== Required task ==
Show every line in the records below that contains the word "script".

[START OF Provided records]

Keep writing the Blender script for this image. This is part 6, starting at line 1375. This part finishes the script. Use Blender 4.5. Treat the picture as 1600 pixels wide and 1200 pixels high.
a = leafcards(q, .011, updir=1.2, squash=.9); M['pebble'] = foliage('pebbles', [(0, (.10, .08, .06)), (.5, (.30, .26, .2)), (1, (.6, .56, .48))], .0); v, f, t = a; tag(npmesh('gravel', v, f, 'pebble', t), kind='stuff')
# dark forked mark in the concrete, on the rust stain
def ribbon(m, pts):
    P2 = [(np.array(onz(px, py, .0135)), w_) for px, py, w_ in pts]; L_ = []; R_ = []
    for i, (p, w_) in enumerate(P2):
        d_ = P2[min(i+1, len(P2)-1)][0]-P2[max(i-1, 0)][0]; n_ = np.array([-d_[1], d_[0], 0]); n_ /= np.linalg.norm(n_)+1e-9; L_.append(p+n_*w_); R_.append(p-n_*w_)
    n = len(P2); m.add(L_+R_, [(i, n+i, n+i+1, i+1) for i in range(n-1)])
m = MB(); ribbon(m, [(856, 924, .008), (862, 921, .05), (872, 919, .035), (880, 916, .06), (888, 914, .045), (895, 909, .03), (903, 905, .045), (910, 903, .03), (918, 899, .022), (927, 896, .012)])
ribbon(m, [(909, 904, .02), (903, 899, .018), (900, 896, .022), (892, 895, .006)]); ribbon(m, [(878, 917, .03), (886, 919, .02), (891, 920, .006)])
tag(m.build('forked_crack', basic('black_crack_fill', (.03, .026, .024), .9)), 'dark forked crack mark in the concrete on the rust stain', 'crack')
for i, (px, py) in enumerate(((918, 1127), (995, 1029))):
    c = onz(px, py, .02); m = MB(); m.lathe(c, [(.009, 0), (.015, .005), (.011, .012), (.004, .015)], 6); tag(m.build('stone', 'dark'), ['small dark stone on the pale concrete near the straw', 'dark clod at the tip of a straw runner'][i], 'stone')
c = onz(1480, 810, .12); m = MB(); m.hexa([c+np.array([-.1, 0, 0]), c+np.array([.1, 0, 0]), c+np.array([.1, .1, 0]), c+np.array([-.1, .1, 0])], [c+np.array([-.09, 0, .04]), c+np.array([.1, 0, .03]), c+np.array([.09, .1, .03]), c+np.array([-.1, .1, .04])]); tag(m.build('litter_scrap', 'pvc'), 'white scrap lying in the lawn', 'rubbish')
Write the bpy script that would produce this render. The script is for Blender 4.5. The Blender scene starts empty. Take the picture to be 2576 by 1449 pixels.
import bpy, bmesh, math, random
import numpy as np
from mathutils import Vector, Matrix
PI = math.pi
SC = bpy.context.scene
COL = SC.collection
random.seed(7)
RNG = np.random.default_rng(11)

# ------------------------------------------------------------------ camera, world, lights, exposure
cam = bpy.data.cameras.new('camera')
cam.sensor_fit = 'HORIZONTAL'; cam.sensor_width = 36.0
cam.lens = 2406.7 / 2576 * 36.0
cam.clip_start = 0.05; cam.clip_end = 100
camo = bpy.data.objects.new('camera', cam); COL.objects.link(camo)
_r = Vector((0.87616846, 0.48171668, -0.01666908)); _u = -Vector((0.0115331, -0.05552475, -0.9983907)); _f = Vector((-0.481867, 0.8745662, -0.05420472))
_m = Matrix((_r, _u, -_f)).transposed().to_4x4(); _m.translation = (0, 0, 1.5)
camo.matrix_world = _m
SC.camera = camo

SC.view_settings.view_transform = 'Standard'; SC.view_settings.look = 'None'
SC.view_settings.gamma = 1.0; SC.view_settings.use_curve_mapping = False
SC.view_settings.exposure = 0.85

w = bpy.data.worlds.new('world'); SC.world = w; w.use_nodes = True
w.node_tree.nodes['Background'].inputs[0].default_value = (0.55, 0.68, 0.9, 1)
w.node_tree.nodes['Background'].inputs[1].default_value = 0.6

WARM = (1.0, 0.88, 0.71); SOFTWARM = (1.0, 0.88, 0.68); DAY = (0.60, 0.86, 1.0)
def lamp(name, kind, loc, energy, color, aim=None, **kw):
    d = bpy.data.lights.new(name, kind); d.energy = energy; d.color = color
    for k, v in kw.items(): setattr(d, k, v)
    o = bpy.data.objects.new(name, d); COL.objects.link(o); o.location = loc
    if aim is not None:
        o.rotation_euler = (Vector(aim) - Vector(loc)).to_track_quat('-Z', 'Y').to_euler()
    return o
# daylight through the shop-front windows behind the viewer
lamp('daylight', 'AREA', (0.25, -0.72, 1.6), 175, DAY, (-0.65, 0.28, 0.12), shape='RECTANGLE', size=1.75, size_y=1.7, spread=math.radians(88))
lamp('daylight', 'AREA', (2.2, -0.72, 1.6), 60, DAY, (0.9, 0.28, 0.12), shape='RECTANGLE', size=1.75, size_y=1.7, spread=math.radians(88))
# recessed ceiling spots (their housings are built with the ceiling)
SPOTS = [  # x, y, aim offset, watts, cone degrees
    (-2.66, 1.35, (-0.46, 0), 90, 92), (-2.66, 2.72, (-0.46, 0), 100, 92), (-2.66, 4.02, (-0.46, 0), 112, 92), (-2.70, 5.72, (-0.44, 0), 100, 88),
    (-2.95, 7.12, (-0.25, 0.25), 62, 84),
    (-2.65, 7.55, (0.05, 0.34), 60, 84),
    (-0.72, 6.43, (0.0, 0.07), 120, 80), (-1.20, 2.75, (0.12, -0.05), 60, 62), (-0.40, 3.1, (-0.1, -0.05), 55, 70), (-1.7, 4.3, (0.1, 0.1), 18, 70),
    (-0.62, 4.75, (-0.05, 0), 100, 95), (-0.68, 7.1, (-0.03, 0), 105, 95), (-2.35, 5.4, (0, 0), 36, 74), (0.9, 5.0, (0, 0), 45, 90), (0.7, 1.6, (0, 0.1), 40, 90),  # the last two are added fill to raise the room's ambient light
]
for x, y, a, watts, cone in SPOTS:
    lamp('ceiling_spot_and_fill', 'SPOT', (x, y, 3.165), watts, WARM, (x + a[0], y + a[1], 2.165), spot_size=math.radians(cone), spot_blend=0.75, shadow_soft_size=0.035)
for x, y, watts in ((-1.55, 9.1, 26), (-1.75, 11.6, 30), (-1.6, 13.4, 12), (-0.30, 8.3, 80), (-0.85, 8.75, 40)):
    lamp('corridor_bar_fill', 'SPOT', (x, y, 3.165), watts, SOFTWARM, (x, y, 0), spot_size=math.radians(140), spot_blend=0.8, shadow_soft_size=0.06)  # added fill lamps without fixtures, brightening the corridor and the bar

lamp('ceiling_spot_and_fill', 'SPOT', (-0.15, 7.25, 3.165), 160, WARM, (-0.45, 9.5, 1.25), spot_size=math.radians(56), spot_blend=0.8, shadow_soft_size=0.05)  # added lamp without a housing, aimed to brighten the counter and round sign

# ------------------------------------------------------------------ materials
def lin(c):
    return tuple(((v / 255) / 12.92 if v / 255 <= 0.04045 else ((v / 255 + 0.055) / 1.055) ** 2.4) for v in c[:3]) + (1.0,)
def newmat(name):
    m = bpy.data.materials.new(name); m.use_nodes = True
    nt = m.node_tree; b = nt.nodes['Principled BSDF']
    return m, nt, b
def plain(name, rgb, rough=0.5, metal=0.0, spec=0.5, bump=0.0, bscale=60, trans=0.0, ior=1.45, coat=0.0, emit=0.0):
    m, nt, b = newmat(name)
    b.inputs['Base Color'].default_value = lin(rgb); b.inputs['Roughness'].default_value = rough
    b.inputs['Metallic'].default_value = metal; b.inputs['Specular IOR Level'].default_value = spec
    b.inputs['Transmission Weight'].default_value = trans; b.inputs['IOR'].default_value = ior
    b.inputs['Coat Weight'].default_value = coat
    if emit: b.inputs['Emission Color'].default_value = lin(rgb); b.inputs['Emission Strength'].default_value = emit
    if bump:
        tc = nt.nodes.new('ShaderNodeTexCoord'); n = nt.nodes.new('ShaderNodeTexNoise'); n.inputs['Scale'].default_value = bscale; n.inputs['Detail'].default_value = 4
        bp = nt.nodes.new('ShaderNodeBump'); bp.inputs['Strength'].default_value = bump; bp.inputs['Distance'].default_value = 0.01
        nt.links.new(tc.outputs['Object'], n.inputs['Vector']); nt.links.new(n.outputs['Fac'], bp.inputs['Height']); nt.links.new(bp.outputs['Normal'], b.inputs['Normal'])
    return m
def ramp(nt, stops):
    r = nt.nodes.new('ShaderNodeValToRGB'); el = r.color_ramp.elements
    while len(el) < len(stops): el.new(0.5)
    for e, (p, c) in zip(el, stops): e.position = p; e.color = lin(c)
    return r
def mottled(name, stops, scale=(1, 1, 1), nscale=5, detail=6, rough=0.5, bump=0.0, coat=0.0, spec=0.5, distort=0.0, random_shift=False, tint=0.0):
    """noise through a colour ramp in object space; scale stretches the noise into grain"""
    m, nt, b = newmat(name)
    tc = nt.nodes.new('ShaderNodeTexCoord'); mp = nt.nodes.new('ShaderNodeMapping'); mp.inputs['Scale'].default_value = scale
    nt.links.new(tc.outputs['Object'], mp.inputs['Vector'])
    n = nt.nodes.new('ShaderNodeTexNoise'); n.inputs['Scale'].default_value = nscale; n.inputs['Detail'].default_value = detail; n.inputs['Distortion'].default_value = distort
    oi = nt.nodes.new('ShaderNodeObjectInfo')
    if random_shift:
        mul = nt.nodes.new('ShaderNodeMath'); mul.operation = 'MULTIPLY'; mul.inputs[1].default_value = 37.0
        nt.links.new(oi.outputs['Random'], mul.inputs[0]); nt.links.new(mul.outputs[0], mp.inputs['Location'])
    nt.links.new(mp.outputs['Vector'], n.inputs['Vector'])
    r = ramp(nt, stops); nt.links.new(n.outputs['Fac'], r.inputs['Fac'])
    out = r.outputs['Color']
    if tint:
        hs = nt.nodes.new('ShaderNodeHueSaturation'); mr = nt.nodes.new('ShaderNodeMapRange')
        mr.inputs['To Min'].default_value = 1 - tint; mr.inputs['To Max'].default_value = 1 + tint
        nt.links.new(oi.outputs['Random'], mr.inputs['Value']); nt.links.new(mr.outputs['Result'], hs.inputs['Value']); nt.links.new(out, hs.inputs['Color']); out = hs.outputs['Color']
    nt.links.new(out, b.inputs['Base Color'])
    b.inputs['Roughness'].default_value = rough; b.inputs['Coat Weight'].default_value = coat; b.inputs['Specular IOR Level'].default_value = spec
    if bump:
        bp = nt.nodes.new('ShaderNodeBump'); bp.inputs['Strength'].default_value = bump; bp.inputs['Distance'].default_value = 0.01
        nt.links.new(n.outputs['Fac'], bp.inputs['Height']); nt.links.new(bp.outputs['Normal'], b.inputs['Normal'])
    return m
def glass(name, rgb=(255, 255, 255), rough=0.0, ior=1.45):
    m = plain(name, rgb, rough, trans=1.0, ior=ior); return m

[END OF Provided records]

== Expected answer ==
Keep writing the Blender script for this image. This is part 6, starting at line 1375. This part finishes the script. Use Blender 4.5. Treat the picture as 1600 pixels wide and 1200 pixels high.
Write the bpy script that would produce this render. The script is for Blender 4.5. The Blender scene starts empty. Take the picture to be 2576 by 1449 pixels.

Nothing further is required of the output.